### EXERCISE TASK
Which lines below fall between the one containing "Keep writing the" and the one containing "c, .03, m_crack, .03)"? Repeat them exactly, counting both of those lines, and add nothing else.

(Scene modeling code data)
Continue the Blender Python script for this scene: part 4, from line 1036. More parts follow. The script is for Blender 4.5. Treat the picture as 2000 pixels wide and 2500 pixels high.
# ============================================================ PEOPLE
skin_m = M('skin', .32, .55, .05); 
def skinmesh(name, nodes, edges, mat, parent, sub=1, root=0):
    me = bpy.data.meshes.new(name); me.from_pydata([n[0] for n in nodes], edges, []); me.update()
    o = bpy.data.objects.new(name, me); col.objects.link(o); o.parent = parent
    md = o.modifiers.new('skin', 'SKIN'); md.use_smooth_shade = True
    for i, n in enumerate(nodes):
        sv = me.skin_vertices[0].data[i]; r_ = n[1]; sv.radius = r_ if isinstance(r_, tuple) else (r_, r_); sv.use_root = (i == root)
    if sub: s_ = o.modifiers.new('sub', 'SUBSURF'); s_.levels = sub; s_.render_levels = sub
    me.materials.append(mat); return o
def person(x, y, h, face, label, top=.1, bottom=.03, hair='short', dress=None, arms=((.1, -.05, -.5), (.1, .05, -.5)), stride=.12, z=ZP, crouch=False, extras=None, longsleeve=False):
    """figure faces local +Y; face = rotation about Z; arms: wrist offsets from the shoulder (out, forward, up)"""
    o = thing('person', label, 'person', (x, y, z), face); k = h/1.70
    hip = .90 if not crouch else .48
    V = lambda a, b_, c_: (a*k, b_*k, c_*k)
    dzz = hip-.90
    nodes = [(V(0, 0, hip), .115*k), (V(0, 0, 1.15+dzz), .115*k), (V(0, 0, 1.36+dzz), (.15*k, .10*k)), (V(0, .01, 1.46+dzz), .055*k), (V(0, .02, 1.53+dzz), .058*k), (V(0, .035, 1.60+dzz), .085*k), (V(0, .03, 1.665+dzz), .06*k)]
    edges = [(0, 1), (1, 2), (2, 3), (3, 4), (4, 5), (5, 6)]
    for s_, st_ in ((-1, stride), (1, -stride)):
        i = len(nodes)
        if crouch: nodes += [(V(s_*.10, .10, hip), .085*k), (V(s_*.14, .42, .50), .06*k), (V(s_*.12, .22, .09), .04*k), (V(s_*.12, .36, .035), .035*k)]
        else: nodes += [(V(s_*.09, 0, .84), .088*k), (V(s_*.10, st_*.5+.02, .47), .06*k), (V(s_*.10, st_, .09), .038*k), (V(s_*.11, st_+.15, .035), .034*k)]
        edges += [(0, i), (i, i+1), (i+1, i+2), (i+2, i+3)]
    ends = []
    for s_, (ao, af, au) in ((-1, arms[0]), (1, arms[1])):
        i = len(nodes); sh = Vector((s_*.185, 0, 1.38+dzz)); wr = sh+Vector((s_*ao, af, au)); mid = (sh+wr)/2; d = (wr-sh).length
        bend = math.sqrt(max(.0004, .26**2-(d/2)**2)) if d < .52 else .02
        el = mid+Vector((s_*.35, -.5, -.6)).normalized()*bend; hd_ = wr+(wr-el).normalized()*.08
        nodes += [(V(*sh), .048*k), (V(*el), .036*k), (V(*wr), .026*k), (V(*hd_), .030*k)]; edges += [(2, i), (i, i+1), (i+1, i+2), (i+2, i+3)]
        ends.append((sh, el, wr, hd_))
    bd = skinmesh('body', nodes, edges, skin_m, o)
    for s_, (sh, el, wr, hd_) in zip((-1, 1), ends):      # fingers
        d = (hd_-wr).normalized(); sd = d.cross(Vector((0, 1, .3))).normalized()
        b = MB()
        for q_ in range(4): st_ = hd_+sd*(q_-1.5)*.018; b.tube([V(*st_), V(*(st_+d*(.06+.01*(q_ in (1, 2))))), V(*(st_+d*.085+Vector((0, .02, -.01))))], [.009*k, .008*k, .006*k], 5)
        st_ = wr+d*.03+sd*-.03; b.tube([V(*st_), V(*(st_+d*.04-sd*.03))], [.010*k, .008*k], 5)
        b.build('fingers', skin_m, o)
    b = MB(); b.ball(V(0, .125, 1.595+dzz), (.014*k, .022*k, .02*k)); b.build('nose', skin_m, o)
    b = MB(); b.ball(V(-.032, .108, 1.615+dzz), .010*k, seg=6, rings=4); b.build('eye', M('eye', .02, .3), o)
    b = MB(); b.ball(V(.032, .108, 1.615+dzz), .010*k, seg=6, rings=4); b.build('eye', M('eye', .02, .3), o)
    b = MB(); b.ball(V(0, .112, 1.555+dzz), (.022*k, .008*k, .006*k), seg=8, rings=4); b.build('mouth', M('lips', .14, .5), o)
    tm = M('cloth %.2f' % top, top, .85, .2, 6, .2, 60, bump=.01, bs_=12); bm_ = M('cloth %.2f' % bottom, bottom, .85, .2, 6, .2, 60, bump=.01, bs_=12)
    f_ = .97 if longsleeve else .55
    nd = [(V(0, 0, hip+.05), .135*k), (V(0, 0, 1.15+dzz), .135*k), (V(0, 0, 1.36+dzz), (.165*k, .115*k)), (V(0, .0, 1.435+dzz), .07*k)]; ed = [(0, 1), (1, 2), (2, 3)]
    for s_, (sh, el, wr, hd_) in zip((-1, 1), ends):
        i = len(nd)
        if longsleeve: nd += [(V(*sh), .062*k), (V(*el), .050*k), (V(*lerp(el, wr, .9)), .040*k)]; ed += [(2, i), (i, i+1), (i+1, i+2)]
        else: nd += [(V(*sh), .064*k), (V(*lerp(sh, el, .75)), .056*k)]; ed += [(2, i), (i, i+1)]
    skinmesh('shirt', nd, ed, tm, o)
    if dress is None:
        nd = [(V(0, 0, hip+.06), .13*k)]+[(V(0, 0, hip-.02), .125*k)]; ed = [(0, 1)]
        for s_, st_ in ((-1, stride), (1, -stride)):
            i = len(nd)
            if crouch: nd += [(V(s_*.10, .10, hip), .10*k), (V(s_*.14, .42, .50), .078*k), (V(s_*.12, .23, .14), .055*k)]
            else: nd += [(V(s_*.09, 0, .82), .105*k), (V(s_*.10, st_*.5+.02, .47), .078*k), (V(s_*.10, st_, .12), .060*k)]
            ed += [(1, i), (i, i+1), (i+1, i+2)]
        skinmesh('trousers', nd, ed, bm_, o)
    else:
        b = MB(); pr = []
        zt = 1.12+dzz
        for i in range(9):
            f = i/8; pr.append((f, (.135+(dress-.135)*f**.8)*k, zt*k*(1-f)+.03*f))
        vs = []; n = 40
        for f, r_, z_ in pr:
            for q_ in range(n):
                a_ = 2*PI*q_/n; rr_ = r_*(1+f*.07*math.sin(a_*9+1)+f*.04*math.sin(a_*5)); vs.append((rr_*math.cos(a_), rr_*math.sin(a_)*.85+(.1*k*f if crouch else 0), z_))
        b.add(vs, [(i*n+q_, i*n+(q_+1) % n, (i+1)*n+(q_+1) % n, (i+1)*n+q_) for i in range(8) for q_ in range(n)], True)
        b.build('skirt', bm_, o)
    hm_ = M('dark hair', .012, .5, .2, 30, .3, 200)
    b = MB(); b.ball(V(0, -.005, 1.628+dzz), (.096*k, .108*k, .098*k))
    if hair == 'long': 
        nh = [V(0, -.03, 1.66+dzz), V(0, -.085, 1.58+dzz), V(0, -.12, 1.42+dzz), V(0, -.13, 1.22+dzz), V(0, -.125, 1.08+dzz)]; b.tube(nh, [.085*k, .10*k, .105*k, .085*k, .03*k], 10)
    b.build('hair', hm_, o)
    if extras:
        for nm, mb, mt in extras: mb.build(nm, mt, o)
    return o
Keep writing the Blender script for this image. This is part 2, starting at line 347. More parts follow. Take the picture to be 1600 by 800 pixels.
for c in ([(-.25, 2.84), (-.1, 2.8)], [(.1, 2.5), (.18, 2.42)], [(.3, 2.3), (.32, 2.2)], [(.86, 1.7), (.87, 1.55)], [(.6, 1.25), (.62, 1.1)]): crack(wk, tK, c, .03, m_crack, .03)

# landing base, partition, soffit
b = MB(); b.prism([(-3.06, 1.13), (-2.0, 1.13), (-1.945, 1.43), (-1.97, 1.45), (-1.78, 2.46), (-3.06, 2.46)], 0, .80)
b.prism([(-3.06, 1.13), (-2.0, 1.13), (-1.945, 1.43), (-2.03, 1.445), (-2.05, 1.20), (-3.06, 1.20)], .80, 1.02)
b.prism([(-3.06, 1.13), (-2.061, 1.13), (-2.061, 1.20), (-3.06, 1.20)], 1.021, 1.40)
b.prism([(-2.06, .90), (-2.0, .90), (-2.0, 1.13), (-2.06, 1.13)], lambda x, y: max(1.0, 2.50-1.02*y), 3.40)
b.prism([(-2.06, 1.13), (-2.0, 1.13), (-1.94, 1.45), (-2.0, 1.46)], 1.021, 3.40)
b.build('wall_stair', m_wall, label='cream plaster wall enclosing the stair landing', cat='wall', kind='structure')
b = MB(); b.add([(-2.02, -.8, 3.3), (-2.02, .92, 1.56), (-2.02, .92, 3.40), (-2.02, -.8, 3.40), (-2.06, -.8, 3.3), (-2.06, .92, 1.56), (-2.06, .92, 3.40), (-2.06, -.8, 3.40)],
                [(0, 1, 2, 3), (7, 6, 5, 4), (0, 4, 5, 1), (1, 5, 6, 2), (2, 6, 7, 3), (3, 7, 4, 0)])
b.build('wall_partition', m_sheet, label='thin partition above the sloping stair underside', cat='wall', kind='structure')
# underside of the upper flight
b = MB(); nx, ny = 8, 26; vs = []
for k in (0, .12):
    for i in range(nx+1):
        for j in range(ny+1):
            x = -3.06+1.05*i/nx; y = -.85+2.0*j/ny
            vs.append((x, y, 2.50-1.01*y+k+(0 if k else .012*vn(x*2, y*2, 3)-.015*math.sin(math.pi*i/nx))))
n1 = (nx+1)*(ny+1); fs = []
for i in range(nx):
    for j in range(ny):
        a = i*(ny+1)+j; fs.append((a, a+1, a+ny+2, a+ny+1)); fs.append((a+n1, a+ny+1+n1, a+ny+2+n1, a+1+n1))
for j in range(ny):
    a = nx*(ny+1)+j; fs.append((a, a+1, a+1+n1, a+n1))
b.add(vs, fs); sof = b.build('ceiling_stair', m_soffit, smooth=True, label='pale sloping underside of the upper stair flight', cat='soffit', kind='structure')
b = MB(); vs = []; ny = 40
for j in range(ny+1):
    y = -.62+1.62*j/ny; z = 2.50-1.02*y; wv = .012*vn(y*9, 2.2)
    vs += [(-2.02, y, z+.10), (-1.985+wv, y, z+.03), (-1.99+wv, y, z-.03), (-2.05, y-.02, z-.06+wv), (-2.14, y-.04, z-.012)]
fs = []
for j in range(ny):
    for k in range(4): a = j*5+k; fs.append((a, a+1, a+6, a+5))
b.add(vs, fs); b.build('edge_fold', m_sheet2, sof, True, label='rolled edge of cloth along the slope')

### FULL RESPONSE
Keep writing the Blender script for this image. This is part 2, starting at line 347. More parts follow. Take the picture to be 1600 by 800 pixels.
for c in ([(-.25, 2.84), (-.1, 2.8)], [(.1, 2.5), (.18, 2.42)], [(.3, 2.3), (.32, 2.2)], [(.86, 1.7), (.87, 1.55)], [(.6, 1.25), (.62, 1.1)]): crack(wk, tK, c, .03, m_crack, .03)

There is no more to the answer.